Bay Nature magazineApril-June 2007


Is it OK to catch crawdads?

April 1, 2007

Q: A group of families goes out every year, catching up to 300 crawdads for a big feast, releasing those with eggs. We often wonder if we’re depleting the supply. How long do they live? Are they native to the Bay Area? [Sam, Vallejo]

A: Well, Sam, I am here to tell you go right ahead and eat all the crawdads you want, with or without eggs. And you can do so completely guilt free. In fact, your annual feast is likely benefiting some native species, such as the California newt. Depending on where you have been catching the crawdads, they could either be red swamp crayfish (Procambarus clarkii) or signal crayfish (Pacifastacus leniusculus).
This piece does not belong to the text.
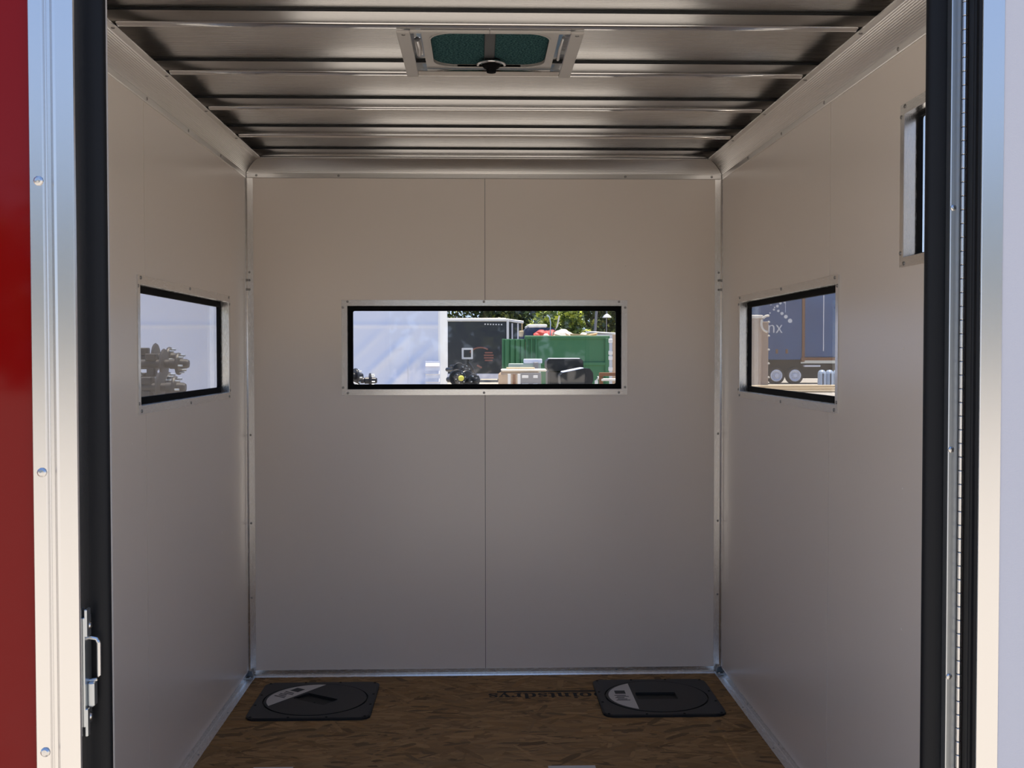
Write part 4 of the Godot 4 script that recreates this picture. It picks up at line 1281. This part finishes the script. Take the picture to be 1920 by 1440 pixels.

Neither is native here and both are considered invasive pests. The Bay Area native sooty crawdad (Pacifastacus nigrescens) has disappeared due to competition from the signal. California now has only one native crayfish—the Shasta crawdad. Native to Shasta County—and not found in the Bay Area—it is listed as endangered because of water diversions, predation, and competition from that nasty signal crawdad.

The red swamp crawdad, native to the southeastern United States, has been transplanted all over the world from Sweden to Kenya as a food source. It is extremely adaptable and is very common in the Delta and Central Valley. Researchers have found that it preys on native California newts and it has been implicated in the disappearance of these amphibians from streams.

Both of these introduced crawdads eat a wide variety of plant and animal matter and can live from five to ten years in the wild. They have also become an important food item for California river otters, herons, egrets, raccoons, and occasionally Sam and his family.